**Job:** Extract exactly the lines from the top of the records through the line containing "return CF[0] +", and keep pictures out of the copy.

:: Extracted information

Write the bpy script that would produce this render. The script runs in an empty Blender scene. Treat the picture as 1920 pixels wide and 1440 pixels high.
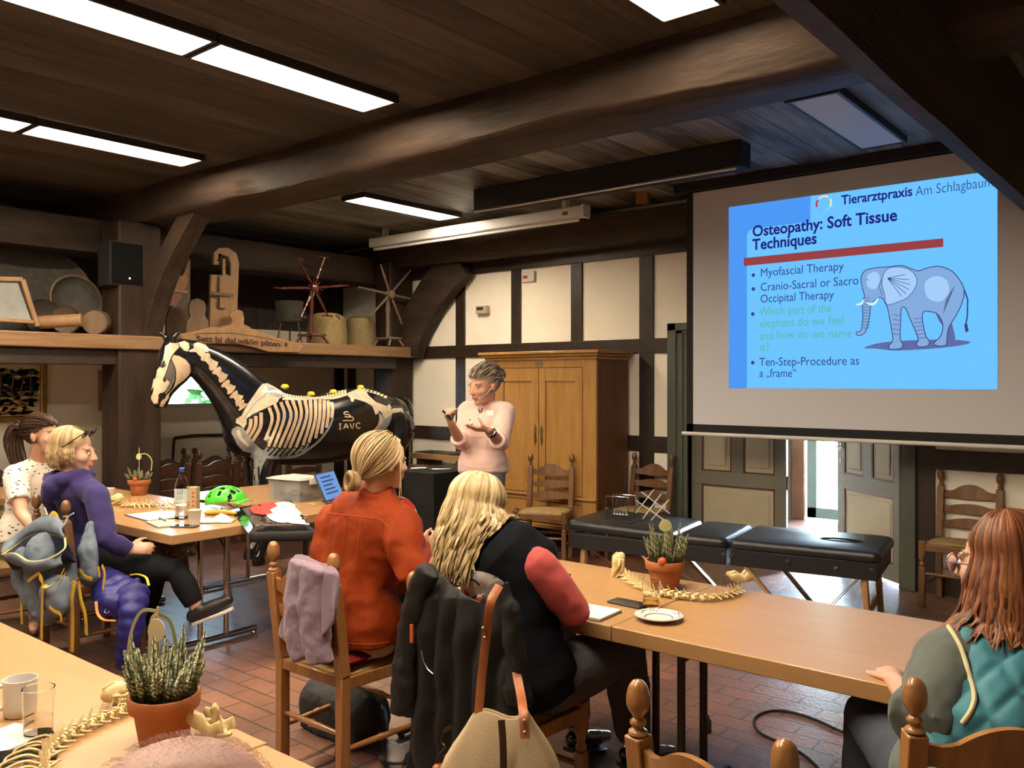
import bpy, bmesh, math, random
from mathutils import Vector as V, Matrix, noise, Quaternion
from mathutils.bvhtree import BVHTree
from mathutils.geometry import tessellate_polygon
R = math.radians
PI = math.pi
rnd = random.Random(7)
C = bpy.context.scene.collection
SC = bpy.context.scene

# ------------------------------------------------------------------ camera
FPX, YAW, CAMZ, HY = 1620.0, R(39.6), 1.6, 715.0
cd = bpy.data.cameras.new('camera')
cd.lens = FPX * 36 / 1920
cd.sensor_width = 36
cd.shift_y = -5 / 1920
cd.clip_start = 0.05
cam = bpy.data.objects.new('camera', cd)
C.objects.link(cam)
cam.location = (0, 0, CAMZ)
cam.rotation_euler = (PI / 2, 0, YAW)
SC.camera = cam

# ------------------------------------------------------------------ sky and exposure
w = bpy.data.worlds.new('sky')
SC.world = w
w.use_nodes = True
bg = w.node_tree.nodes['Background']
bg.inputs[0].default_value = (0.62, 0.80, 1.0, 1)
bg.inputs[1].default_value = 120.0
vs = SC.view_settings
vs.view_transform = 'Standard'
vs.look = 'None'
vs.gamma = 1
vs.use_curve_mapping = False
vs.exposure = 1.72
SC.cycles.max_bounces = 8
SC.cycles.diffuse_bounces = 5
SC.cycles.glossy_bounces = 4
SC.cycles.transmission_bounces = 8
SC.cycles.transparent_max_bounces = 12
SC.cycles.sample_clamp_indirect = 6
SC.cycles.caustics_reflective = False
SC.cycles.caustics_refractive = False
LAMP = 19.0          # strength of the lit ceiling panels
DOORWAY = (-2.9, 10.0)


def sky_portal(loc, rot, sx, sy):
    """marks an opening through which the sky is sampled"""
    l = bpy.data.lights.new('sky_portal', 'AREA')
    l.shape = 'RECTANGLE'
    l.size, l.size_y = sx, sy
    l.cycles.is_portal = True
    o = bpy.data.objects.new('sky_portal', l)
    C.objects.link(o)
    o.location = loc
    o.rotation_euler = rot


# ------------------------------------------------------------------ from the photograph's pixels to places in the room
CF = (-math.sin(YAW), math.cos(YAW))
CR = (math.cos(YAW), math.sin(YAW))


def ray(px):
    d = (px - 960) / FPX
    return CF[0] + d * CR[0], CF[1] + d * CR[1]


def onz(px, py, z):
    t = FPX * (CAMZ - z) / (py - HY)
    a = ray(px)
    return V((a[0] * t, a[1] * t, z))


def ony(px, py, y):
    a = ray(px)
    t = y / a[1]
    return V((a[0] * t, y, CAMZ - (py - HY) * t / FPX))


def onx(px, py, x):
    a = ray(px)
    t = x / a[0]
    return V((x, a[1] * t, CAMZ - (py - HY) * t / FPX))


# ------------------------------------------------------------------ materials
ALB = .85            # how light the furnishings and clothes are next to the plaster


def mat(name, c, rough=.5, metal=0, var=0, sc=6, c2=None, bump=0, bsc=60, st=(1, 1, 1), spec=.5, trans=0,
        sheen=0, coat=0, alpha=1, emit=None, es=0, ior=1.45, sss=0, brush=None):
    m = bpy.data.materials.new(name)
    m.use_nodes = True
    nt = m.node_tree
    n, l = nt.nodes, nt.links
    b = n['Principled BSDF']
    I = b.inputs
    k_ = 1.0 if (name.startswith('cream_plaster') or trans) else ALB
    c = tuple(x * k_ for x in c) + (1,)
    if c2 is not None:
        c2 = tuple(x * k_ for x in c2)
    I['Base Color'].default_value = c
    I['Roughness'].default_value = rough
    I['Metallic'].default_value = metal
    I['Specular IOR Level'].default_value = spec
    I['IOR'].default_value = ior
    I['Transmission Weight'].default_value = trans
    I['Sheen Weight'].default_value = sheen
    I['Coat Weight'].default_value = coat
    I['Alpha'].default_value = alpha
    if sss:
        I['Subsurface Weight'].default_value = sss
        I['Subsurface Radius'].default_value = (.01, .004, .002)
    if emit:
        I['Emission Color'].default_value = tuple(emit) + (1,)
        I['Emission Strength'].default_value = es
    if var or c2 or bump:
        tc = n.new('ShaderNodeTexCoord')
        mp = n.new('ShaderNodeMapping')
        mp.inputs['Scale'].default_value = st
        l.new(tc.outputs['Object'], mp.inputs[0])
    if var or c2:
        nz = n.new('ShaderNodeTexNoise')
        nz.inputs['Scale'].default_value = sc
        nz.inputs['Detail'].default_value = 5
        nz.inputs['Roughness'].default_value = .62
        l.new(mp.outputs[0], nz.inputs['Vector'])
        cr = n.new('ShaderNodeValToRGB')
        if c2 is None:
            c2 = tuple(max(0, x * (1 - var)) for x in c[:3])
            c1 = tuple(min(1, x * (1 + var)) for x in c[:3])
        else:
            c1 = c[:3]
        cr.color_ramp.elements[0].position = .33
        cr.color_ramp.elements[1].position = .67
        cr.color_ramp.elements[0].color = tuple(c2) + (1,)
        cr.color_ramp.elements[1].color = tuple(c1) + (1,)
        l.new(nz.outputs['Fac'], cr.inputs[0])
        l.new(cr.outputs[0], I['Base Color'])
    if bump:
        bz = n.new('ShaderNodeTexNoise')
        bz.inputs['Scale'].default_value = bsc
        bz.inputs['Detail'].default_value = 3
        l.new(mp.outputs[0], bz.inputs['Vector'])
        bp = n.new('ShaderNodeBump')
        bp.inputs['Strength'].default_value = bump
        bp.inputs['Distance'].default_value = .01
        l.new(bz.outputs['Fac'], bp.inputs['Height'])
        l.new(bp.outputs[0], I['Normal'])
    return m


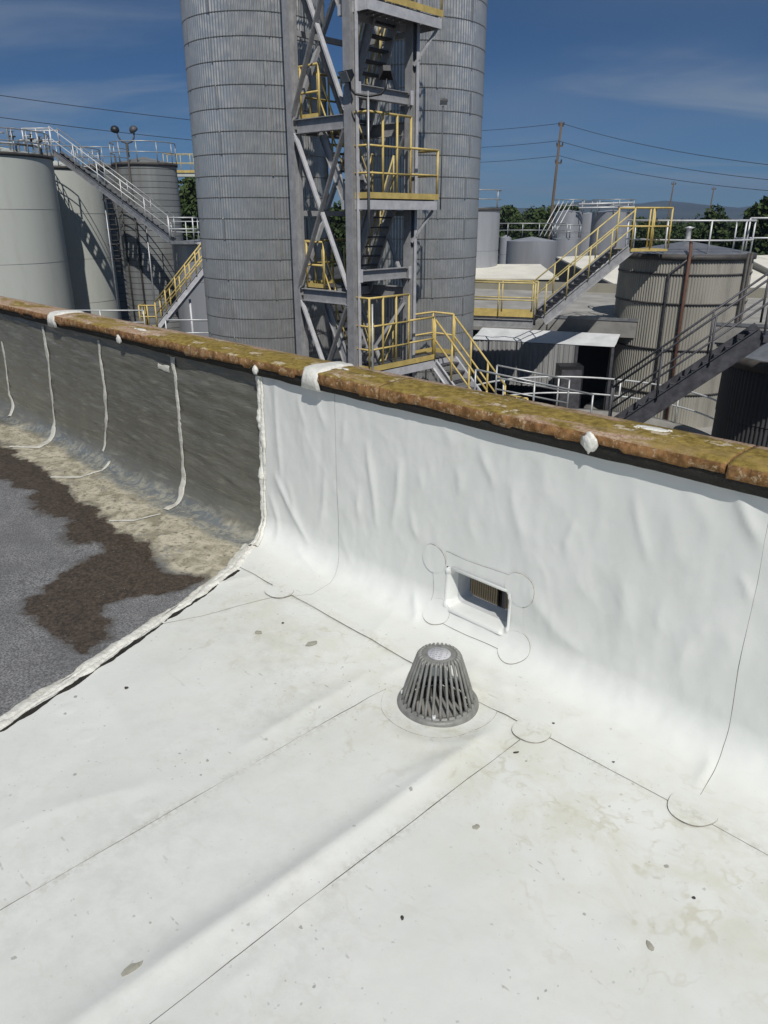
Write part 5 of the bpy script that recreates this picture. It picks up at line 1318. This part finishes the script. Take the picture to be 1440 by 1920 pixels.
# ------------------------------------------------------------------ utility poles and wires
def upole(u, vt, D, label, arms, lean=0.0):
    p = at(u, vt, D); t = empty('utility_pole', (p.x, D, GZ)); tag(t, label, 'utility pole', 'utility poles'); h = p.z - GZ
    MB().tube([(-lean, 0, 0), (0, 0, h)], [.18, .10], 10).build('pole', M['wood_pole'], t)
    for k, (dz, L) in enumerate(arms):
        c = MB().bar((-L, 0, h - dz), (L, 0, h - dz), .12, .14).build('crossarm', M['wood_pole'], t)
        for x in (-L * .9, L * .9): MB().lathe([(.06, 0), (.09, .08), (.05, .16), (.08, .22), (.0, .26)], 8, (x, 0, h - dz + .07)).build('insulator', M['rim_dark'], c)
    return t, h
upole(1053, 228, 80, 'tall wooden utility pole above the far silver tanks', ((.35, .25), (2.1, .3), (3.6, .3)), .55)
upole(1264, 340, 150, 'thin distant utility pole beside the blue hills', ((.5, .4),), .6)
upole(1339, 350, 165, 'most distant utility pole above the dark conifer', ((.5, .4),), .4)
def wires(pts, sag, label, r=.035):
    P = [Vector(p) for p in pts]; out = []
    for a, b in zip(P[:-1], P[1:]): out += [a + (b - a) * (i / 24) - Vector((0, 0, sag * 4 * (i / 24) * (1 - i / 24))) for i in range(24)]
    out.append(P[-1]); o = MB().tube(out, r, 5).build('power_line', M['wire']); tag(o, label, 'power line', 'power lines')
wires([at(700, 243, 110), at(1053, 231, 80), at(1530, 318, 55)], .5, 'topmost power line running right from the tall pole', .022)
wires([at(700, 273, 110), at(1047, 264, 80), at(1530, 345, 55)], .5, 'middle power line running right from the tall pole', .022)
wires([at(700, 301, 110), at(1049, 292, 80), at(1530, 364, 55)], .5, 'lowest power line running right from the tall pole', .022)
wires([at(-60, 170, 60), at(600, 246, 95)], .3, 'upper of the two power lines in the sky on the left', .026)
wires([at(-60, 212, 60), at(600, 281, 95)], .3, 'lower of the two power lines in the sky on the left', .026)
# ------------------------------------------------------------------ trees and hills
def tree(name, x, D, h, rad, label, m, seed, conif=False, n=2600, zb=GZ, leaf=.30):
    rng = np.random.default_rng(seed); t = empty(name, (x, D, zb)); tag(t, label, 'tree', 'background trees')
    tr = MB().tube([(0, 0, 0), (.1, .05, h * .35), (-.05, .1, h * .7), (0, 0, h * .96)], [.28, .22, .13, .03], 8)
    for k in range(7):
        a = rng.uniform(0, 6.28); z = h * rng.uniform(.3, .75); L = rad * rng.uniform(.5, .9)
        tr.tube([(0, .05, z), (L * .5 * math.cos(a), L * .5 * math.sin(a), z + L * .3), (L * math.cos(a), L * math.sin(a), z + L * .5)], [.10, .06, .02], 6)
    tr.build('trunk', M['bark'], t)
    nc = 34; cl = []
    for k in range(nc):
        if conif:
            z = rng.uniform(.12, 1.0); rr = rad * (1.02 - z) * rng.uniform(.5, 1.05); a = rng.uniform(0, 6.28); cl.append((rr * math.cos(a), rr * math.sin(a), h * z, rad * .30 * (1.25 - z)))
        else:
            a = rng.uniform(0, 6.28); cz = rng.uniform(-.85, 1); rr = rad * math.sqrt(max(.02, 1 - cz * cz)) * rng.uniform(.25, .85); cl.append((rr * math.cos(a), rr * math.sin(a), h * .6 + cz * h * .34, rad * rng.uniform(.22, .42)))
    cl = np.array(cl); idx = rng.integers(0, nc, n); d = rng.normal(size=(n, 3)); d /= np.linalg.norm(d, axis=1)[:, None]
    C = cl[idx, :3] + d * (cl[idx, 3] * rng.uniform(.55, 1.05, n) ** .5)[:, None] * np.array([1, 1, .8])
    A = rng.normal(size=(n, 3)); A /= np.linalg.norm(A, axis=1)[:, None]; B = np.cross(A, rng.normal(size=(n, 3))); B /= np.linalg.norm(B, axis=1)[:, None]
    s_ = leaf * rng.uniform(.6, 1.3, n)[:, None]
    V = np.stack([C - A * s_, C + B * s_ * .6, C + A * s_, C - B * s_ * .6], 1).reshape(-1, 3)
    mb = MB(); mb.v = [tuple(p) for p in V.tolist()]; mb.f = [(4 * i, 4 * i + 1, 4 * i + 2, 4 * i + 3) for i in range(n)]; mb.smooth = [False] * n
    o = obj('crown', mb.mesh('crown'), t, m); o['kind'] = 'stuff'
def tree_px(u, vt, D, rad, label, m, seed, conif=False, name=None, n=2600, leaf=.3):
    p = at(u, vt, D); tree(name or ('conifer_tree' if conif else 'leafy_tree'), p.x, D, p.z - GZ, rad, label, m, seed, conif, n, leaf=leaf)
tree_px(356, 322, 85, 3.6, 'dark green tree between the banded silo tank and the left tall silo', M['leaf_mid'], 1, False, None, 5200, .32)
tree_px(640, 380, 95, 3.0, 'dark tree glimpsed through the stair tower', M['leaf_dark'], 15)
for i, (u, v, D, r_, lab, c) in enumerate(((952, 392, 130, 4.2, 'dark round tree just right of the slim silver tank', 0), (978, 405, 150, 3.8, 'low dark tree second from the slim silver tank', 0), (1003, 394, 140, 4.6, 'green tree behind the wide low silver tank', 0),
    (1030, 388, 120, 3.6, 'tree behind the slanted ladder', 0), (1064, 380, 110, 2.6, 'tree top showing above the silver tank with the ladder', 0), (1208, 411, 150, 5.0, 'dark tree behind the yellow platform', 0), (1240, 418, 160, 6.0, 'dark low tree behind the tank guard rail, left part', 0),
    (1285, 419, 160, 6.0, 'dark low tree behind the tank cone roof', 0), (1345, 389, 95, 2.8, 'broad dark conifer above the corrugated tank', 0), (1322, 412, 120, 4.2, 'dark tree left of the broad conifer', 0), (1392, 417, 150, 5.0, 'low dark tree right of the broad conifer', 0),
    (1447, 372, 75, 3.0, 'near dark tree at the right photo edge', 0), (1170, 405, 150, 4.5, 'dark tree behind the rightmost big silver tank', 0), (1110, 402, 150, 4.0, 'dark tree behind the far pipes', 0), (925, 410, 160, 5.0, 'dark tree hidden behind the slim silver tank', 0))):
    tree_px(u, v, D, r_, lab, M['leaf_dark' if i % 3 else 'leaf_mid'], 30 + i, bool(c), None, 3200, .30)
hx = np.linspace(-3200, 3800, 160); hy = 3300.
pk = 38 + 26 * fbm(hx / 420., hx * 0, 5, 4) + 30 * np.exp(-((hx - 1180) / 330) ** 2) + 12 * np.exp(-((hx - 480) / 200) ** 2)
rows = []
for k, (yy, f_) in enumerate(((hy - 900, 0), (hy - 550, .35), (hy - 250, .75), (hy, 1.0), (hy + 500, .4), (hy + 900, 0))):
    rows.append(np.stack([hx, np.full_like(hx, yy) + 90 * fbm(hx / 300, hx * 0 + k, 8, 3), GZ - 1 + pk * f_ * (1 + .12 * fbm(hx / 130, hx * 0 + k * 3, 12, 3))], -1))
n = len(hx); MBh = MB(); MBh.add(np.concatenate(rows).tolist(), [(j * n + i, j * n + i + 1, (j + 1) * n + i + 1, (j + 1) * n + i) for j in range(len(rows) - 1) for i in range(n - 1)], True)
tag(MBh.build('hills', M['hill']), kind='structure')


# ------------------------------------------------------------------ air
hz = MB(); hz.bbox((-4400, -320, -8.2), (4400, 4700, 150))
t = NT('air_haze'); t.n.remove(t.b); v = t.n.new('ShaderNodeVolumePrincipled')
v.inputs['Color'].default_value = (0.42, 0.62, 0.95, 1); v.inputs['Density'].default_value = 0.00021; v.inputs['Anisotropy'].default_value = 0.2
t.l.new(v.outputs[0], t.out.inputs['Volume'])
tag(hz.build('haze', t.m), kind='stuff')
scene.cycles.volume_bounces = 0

::::

**Task result:**
Write the bpy script that would produce this render. The script runs in an empty Blender scene. Treat the picture as 1920 pixels wide and 1440 pixels high.
import bpy, bmesh, math, random
from mathutils import Vector as V, Matrix, noise, Quaternion
from mathutils.bvhtree import BVHTree
from mathutils.geometry import tessellate_polygon
R = math.radians
PI = math.pi
rnd = random.Random(7)
C = bpy.context.scene.collection
SC = bpy.context.scene

# ------------------------------------------------------------------ camera
FPX, YAW, CAMZ, HY = 1620.0, R(39.6), 1.6, 715.0
cd = bpy.data.cameras.new('camera')
cd.lens = FPX * 36 / 1920
cd.sensor_width = 36
cd.shift_y = -5 / 1920
cd.clip_start = 0.05
cam = bpy.data.objects.new('camera', cd)
C.objects.link(cam)
cam.location = (0, 0, CAMZ)
cam.rotation_euler = (PI / 2, 0, YAW)
SC.camera = cam

# ------------------------------------------------------------------ sky and exposure
w = bpy.data.worlds.new('sky')
SC.world = w
w.use_nodes = True
bg = w.node_tree.nodes['Background']
bg.inputs[0].default_value = (0.62, 0.80, 1.0, 1)
bg.inputs[1].default_value = 120.0
vs = SC.view_settings
vs.view_transform = 'Standard'
vs.look = 'None'
vs.gamma = 1
vs.use_curve_mapping = False
vs.exposure = 1.72
SC.cycles.max_bounces = 8
SC.cycles.diffuse_bounces = 5
SC.cycles.glossy_bounces = 4
SC.cycles.transmission_bounces = 8
SC.cycles.transparent_max_bounces = 12
SC.cycles.sample_clamp_indirect = 6
SC.cycles.caustics_reflective = False
SC.cycles.caustics_refractive = False
LAMP = 19.0          # strength of the lit ceiling panels
DOORWAY = (-2.9, 10.0)


def sky_portal(loc, rot, sx, sy):
    """marks an opening through which the sky is sampled"""
    l = bpy.data.lights.new('sky_portal', 'AREA')
    l.shape = 'RECTANGLE'
    l.size, l.size_y = sx, sy
    l.cycles.is_portal = True
    o = bpy.data.objects.new('sky_portal', l)
    C.objects.link(o)
    o.location = loc
    o.rotation_euler = rot


# ------------------------------------------------------------------ from the photograph's pixels to places in the room
CF = (-math.sin(YAW), math.cos(YAW))
CR = (math.cos(YAW), math.sin(YAW))


def ray(px):
    d = (px - 960) / FPX
    return CF[0] + d * CR[0], CF[1] + d * CR[1]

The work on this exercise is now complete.